BUG/MAJOR: http: always ensure response buffer has some room for a response

Since 1.5-dev12 and commit 3bf1b2b8 (MAJOR: channel: stop relying on
BF_FULL to take action), the HTTP parser switched to channel_full()
instead of BF_FULL to decide whether a buffer had enough room to start
parsing a request or response. The problem is that channel_full()
intentionally ignores outgoing data, so a corner case exists where a
large response might still be left in a response buffer with just a
few bytes left (much less than the reserve), enough to accept a second
response past the last data, but not enough to permit the HTTP processor
to add some headers. Since all the processing relies on this space being
available, we can get some random crashes when clients pipeline requests.
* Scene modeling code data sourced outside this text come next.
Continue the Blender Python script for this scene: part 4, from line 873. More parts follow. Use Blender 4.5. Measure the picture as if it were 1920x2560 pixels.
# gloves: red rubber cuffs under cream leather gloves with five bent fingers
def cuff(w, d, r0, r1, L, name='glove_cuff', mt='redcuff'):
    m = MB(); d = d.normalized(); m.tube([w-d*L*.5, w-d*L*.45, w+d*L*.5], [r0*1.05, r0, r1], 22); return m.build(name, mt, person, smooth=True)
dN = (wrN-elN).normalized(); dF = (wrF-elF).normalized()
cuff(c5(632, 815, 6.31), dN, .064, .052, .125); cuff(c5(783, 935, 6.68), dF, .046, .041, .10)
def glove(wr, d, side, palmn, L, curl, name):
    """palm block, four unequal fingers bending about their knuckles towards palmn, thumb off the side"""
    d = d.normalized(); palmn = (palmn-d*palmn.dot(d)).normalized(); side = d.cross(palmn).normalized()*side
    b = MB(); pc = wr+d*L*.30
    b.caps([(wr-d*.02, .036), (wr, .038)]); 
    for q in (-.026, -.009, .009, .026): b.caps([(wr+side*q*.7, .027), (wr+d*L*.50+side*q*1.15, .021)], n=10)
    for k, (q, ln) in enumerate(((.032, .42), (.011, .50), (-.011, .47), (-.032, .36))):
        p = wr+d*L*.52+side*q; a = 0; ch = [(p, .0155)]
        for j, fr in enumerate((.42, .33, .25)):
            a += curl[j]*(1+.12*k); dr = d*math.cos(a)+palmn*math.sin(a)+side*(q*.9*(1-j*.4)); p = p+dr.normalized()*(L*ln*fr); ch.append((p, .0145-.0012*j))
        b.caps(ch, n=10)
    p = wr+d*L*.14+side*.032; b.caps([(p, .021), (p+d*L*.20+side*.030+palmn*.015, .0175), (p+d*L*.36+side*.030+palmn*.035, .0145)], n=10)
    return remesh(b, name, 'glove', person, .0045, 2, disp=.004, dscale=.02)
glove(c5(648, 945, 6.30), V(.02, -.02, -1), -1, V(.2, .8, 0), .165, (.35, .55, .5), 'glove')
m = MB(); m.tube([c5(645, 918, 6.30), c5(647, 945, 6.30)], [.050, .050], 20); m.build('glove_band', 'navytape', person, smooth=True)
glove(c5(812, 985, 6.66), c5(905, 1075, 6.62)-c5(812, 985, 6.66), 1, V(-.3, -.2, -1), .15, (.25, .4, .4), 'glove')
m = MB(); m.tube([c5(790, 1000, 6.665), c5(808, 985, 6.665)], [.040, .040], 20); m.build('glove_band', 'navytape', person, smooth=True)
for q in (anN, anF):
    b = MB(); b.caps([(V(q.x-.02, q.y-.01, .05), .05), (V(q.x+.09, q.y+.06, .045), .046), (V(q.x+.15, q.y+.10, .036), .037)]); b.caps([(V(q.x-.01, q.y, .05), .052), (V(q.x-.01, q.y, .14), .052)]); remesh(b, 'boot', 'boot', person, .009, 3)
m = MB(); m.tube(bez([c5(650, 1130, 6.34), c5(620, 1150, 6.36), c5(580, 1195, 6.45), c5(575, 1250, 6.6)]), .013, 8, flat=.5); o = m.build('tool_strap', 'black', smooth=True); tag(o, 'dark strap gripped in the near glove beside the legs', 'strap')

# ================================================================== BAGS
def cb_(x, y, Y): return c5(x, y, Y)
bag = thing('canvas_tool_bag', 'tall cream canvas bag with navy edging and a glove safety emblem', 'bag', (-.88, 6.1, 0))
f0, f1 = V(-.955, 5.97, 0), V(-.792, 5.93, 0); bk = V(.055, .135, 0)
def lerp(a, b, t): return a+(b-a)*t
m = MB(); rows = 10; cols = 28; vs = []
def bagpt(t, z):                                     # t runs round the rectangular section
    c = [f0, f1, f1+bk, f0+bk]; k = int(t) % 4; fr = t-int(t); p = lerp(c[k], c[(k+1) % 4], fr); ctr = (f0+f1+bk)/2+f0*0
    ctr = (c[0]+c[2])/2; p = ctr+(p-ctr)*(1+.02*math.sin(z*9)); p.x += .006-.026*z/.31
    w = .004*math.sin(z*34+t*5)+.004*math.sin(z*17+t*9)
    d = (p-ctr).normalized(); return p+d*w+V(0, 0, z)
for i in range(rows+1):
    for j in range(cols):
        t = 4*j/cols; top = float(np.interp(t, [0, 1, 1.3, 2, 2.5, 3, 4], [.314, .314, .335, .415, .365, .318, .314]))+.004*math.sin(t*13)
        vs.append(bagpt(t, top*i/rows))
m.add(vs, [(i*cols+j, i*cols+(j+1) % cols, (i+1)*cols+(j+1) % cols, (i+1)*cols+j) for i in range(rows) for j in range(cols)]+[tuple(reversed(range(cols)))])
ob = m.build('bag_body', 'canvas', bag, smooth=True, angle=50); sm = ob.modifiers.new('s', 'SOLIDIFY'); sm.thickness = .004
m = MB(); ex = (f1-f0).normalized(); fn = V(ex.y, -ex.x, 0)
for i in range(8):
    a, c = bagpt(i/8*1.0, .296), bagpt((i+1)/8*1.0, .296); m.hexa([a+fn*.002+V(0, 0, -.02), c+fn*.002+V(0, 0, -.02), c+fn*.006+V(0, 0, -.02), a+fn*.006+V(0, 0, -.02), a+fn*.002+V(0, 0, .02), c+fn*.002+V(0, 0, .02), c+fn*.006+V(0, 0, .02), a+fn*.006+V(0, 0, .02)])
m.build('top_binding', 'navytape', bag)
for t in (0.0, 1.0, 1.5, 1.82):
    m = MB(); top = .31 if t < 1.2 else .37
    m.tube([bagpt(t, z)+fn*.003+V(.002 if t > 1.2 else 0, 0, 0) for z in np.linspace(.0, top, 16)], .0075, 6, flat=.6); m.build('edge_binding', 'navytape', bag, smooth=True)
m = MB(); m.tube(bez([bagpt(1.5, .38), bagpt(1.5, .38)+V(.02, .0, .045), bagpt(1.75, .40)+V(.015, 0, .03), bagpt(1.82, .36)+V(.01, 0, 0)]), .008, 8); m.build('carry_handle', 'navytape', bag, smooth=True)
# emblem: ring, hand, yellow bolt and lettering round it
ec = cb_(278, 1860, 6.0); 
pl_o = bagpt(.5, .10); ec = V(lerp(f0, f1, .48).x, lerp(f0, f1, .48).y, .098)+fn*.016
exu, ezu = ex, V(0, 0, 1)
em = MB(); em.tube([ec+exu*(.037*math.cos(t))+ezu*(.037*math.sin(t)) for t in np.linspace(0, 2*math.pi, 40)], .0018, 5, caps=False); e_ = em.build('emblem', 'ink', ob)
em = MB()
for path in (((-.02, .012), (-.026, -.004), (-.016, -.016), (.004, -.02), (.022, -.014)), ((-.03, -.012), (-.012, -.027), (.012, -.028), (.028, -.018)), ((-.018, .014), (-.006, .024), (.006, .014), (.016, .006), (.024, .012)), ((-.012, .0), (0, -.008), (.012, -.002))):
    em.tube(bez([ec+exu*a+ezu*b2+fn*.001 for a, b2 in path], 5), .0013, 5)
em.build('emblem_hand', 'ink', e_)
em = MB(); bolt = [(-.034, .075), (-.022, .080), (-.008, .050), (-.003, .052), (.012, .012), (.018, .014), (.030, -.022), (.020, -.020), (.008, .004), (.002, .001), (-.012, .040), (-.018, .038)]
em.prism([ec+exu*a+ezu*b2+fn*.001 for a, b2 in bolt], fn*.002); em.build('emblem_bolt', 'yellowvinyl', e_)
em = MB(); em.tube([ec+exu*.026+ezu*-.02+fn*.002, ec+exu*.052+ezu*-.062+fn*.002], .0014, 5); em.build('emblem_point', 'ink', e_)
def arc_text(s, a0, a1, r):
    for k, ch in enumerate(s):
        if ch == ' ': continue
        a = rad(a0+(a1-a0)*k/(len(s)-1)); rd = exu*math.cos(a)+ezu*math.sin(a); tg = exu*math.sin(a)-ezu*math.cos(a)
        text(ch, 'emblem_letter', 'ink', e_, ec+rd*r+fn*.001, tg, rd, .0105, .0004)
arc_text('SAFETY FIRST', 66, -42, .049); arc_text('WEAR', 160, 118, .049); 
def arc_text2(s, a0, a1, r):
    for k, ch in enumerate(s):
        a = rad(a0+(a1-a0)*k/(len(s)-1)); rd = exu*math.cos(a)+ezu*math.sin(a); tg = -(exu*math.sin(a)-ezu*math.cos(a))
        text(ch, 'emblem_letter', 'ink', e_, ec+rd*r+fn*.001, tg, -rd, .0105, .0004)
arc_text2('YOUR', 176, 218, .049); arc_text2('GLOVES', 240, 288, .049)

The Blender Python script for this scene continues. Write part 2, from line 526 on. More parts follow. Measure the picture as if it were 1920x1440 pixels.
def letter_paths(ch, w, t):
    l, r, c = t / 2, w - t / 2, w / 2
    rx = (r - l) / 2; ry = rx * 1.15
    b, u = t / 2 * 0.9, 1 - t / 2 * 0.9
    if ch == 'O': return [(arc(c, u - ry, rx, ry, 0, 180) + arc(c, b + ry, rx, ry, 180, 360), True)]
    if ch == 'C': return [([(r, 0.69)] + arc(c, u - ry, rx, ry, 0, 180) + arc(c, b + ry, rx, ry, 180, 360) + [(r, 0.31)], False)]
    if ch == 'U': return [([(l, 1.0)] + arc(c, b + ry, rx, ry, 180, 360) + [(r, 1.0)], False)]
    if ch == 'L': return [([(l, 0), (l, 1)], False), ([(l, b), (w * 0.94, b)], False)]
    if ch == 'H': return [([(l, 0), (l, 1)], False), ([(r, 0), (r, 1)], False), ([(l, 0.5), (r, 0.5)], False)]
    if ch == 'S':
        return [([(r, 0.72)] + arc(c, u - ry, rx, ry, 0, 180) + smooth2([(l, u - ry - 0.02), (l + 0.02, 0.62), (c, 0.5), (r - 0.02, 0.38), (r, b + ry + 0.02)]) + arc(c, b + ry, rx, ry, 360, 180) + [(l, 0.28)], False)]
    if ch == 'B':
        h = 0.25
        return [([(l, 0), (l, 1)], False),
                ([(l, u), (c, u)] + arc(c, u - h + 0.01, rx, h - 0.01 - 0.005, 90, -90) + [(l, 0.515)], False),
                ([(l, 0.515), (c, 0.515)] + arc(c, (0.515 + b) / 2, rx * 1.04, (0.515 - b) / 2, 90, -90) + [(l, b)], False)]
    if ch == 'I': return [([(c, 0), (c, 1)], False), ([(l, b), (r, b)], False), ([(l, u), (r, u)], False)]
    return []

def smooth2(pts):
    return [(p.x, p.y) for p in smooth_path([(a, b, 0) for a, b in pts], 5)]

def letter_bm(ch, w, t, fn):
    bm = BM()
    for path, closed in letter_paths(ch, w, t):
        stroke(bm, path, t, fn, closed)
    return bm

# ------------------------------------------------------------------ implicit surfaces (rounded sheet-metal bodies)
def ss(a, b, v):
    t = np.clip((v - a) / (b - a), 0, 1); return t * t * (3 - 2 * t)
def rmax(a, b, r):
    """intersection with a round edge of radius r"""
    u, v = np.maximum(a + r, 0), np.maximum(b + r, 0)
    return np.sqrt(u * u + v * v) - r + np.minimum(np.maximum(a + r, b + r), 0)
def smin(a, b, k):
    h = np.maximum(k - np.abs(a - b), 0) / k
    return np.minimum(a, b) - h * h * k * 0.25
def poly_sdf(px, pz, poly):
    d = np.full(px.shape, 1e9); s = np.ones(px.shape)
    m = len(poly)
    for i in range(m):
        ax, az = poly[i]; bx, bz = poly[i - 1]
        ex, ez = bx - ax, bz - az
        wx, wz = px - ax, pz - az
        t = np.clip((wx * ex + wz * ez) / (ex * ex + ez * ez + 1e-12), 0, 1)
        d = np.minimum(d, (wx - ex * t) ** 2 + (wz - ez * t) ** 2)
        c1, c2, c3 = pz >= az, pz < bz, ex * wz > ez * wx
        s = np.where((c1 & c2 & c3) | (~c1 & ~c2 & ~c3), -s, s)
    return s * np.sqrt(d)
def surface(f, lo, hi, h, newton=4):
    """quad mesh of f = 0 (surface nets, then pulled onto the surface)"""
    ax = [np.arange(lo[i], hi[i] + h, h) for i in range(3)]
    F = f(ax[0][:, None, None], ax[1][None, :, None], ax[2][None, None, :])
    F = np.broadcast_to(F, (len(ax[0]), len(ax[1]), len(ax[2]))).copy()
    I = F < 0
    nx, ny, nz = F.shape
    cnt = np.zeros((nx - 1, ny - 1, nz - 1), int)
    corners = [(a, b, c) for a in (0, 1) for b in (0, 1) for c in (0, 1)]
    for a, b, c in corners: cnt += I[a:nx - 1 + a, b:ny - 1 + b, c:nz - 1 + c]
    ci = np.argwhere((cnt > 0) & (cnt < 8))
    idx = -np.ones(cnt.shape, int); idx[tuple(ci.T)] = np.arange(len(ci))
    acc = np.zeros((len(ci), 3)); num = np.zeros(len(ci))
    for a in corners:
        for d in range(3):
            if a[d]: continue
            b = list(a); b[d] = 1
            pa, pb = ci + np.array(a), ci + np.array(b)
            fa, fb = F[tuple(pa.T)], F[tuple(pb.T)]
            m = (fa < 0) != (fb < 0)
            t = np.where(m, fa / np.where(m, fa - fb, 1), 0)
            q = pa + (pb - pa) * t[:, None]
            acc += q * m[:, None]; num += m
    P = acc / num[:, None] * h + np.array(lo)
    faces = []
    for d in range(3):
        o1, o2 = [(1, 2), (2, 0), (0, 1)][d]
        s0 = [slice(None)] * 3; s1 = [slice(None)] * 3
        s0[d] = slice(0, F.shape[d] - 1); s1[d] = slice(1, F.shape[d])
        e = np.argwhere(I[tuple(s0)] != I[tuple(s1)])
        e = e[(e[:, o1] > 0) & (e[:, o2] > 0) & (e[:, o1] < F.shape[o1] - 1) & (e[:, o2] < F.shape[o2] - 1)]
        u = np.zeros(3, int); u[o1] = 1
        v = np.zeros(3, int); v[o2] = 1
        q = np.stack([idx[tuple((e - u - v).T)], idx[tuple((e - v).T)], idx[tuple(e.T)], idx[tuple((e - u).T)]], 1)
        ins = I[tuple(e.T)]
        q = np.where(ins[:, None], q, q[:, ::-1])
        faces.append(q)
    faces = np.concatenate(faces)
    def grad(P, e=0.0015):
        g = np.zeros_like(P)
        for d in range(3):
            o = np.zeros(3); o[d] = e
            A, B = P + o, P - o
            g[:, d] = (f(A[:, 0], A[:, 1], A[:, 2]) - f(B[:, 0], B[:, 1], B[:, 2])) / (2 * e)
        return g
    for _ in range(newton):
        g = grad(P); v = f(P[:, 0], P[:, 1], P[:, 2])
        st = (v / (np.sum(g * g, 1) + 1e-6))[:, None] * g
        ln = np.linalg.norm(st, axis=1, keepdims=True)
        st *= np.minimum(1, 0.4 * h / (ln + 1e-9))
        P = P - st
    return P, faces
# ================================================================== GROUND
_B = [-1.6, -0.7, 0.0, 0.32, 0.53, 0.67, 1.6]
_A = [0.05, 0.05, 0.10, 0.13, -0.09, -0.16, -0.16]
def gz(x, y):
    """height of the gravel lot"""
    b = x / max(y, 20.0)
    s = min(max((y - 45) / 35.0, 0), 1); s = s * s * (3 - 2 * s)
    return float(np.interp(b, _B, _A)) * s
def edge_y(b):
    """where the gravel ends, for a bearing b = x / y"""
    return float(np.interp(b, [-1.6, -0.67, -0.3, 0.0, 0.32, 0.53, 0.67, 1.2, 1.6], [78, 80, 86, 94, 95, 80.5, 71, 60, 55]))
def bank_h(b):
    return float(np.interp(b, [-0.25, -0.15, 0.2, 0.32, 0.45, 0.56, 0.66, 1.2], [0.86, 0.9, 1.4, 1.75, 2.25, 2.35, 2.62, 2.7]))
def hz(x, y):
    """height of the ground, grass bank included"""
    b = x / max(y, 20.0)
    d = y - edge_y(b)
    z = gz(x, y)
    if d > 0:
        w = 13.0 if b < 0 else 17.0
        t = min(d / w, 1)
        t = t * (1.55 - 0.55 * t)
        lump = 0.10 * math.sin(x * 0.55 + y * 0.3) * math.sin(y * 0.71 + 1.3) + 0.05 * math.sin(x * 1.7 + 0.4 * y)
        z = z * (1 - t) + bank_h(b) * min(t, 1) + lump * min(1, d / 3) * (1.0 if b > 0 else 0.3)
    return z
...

The analysis of a core from haproxy configured with 20480 bytes buffers
shows this : with enough "luck", when sending back the response for the
first request, the client is slow, the TCP window is congested, the socket
buffers are full, and haproxy's buffer fills up. We still have 20230 bytes
of response data in a 20480 response buffer. The second request is sent to
the server which returns 214 bytes which fit in the small 250 bytes left
in this buffer. And the buffer arrangement makes it possible to escape all
the controls in http_wait_for_response() :

    |<------ response buffer = 20480 bytes ------>|
    [ 2/2  | 3 | 4 |          1/2                 ]
           ^ start of circular buffer

      1/2 = beginning of previous response (18240)
      2/2 = end of previous response       (1990)
        3 = current response               (214)
        4 = free space                     (36)

  - channel_full() returns false (20230 bytes are going to leave)
  - the response headers does not wrap at the end of the buffer
  - the remaining linear room after the headers is larger than the
    reserve, because it's the previous response which wraps :
  => response is processed

Header rewriting causes it to reach 260 bytes, 10 bytes larger than what
the buffer could hold. So all computations during header addition are
wrong and lead to the corruption we've observed.

All the conditions are very hard to meet (which explains why it took
almost one year for this bug to show up) and are almost impossible to
reproduce on purpose on a test platform. But the bug is clearly there.

This issue was reported by Dinko Korunic who kindly devoted a lot of
time to provide countless traces and cores, and to experiment with
troubleshooting patches to knock the bug down. Thanks Dinko!

No backport is needed, but all 1.5-dev versions between dev12 and dev18
included must be upgraded. A workaround consists in setting option
forceclose to prevent pipelined requests from being processed.
diff --git a/include/proto/channel.h b/include/proto/channel.h
index 44cb890..49a68b2 100644
--- a/include/proto/channel.h
+++ b/include/proto/channel.h
@@ -102,10 +102,28 @@
 	return !(c->buf->o | (long)c->pipe);
 }
 
-/* Returns non-zero if the buffer input is considered full. The reserved space
- * is taken into account if ->to_forward indicates that an end of transfer is
- * close to happen. The test is optimized to avoid as many operations as
- * possible for the fast case and to be used as an "if" condition.
+/* Returns non-zero if the buffer input has all of its reserve available. This
+ * is used to decide when a request or response may be parsed when some data
+ * from a previous exchange might still be present.
+ */
+static inline int channel_reserved(const struct channel *chn)
+{
+	int rem = chn->buf->size;
+
+	rem -= chn->buf->o;
+	rem -= chn->buf->i;
+	rem -= global.tune.maxrewrite;
+	return rem >= 0;
+}
+
+/* Returns non-zero if the buffer input is considered full. This is used to
+ * decide when to stop reading into a buffer when we want to ensure that we
+ * leave the reserve untouched after all pending outgoing data are forwarded.
+ * The reserved space is taken into account if ->to_forward indicates that an
+ * end of transfer is close to happen. Note that both ->buf->o and ->to_forward
+ * are considered as available since they're supposed to leave the buffer. The
+ * test is optimized to avoid as many operations as possible for the fast case
+ * and to be used as an "if" condition.